The basis for one of "his" most successful movies, 1967's Where Eagles Dare sees Alistair MacLean returning to a World War II setting. MacLean's service with the Royal Navy had given him an insider perspective of that war — experience that served him well in earlier works such as The Guns of Navarone. Its dramatic depiction of breathless action amid breathtaking surroundings made Where Eagles Dare a natural candidate for filming; in fact, MacLean wrote the screenplay even as he worked on the novel. The movie paired well-established star Richard Burton with a young Clint Eastwood, who had just acted in a string of "spaghetti Westerns."

 

Plot keypoints

Eight of Europe's best Allied agents fly to Bavaria for a suicidal mission: recovery of a captured general who knows the plans for the upcoming D-Day invasion.
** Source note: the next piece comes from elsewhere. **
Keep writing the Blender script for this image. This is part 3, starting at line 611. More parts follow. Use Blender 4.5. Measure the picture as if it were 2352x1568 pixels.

He is being held in Schloss Adler — "Castle of the Eagle" — a fortress accessible only by cable car, and defended by an elite garrison of Alpenkorps soldiers. As the southern headquarters for the German Secret Service and the Gestapo, Schloss Adler is virtually impregnable. Surely the Allied operatives would be doomed to fail even if there weren't traitors in their midst ....

 

Strengths

  • First and foremost, MacLean's prose is among his best. Detailed and nuanced expositions of scenery, psychology, and [of course] action make the reading a pleasure.
  • The action itself is nearly relentless, as one would expect when agents try to invade a vitally important and heavily guarded enemy stronghold.
  • Just when you think you've figured out every plot twist, several more are tossed into the story like hand grenades.
  • MacLean makes his protagonists human and fallible, far more so than in his lesser works.

 

Weaknesses

  • While I'm all for irony in the face of adversity, some protagonists (as in many of MacLean's other stories) have an unrealistic habit of exchanging sardonic bons mot while mortal peril is bearing down on them.
  • The two romantic subplots are pretty weak and hard to take seriously under the dangerous circumstances.
  • The story contains so many secret plans and double-crosses that even after finishing the book, I was unsure why the Allied leaders had added certain elements to their convoluted plans.

 

Summation

Where Eagles Dare is one of the toughest MacLean books to put down. After the first paragraph, you know he's in good form; after the first chapter, I could only marvel at the deftness of his setup, while burning with curiosity to see how he would continue and complete the tale. Other than the exceptions noted above, the rest of the book lives up to its brilliant start.